■ **WHAT TO WORK ON**
Review the material line by line. Identify and copy every line that contains the string "wide".

■ **MATERIAL**
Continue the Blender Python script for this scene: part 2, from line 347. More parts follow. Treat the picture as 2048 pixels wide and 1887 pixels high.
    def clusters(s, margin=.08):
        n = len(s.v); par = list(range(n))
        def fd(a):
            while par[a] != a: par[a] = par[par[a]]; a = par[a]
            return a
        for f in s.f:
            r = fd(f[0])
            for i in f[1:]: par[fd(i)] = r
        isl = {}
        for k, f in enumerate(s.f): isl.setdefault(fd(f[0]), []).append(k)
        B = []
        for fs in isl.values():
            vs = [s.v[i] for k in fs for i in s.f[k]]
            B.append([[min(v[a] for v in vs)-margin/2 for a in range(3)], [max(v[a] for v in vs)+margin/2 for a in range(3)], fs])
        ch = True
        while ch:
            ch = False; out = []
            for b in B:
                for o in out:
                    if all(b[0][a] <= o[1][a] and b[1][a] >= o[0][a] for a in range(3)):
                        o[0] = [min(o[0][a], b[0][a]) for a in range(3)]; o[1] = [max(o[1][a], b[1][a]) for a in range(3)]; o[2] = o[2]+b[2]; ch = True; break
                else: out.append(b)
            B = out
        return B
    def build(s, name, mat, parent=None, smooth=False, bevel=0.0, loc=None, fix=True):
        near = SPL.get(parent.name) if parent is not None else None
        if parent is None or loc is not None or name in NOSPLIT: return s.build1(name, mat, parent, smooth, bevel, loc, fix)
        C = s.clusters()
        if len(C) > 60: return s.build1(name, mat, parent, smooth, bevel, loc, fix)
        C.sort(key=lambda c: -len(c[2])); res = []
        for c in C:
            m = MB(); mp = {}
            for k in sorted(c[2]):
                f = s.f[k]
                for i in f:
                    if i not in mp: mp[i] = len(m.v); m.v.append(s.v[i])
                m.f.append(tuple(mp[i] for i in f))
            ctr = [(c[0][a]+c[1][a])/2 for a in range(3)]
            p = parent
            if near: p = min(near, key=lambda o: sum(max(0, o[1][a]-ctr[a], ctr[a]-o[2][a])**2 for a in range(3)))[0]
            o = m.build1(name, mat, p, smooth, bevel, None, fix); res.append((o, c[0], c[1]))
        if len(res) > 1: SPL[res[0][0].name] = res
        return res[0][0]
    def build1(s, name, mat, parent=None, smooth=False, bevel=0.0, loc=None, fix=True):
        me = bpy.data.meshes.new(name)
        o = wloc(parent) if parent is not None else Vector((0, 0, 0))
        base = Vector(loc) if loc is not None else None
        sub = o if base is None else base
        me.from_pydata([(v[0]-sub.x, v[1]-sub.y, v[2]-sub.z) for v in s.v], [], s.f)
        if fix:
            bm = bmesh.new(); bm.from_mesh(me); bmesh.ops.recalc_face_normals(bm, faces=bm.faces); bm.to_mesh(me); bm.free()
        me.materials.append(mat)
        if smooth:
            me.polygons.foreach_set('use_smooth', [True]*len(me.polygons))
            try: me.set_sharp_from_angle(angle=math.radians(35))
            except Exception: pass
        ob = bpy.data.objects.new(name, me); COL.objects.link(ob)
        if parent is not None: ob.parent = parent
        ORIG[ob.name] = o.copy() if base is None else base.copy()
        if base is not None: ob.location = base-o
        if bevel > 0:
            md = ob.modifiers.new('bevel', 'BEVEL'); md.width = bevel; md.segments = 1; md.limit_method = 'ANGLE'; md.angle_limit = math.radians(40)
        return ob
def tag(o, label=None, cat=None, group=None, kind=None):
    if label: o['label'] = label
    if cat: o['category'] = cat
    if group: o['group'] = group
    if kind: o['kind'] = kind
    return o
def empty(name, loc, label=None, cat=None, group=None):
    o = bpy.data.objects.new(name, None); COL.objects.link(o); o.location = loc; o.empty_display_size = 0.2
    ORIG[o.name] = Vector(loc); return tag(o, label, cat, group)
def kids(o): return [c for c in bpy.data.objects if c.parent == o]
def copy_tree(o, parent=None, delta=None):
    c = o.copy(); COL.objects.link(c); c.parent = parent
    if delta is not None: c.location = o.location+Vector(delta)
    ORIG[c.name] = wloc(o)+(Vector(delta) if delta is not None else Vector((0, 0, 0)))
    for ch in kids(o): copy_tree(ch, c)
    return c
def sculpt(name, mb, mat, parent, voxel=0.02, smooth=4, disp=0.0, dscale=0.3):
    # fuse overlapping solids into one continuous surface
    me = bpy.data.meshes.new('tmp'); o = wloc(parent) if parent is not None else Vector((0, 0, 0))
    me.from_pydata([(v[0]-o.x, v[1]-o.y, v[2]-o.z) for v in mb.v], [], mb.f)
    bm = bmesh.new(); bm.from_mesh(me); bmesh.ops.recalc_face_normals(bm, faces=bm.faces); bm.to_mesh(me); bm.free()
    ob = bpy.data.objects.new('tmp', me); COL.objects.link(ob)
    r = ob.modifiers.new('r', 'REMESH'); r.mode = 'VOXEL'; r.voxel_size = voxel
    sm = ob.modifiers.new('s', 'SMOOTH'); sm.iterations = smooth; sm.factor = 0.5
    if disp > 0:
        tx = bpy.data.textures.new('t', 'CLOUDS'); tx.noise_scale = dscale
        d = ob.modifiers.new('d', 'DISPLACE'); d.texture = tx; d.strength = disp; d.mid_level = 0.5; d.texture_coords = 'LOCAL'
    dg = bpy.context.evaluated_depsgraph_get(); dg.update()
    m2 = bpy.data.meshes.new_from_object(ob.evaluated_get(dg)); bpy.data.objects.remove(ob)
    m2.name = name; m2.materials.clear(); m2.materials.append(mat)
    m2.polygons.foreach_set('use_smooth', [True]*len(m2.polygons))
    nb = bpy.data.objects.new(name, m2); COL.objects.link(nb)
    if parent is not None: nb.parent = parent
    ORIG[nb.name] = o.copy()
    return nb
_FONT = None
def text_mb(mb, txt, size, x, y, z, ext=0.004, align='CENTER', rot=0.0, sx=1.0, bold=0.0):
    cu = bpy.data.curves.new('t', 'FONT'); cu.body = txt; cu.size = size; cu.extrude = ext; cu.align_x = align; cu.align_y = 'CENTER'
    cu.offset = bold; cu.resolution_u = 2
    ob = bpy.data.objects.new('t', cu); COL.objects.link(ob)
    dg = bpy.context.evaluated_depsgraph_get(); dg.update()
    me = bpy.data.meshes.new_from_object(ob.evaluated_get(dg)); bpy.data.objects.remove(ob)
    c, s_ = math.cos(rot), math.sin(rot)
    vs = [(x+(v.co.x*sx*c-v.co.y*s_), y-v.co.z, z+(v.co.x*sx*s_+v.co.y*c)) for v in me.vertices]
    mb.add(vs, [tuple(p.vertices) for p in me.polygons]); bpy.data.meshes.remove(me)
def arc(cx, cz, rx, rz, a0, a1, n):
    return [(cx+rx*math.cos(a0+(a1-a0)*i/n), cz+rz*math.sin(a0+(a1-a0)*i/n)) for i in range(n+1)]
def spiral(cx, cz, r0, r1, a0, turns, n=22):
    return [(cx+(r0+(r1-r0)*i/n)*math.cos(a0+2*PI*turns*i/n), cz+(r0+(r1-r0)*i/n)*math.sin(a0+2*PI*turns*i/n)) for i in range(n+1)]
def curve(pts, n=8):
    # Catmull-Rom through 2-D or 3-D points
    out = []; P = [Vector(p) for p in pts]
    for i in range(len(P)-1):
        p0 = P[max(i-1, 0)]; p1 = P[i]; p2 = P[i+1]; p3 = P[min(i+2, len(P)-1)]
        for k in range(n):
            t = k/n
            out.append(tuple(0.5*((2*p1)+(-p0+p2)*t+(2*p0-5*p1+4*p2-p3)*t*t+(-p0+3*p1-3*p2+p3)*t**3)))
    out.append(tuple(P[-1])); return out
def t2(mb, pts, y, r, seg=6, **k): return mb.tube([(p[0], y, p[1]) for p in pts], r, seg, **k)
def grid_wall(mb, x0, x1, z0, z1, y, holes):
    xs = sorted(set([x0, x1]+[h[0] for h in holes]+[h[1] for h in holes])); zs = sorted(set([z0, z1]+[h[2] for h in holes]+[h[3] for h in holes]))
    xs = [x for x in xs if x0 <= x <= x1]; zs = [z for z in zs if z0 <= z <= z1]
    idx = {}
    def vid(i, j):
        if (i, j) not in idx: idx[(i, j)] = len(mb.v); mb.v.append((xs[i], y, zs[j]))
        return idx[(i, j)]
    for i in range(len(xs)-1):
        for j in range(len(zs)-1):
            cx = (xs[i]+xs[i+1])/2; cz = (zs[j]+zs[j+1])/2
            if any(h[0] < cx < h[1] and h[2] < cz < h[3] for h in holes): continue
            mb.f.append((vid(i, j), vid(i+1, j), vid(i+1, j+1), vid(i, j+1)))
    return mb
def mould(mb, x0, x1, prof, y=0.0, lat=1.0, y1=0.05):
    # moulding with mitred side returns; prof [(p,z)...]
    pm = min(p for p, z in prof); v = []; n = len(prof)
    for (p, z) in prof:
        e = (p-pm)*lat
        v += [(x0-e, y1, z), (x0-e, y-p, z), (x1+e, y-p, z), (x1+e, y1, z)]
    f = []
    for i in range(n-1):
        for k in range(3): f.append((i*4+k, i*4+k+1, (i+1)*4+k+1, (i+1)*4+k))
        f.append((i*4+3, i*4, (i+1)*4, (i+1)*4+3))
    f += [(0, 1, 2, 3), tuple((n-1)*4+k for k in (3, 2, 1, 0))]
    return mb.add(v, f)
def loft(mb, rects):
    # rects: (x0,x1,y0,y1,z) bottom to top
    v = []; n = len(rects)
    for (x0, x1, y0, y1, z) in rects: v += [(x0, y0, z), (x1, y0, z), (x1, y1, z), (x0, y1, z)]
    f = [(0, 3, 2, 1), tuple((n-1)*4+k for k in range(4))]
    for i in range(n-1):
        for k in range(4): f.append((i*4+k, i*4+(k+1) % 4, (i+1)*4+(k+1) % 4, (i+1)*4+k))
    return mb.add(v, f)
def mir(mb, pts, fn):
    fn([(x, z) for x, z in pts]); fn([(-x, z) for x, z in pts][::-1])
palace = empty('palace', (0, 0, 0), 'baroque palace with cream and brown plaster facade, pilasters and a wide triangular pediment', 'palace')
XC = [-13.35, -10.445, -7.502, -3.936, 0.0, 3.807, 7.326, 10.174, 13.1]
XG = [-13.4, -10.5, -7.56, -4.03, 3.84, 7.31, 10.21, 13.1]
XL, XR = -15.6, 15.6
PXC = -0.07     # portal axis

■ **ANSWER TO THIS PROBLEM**
Continue the Blender Python script for this scene: part 2, from line 347. More parts follow. Treat the picture as 2048 pixels wide and 1887 pixels high.
palace = empty('palace', (0, 0, 0), 'baroque palace with cream and brown plaster facade, pilasters and a wide triangular pediment', 'palace')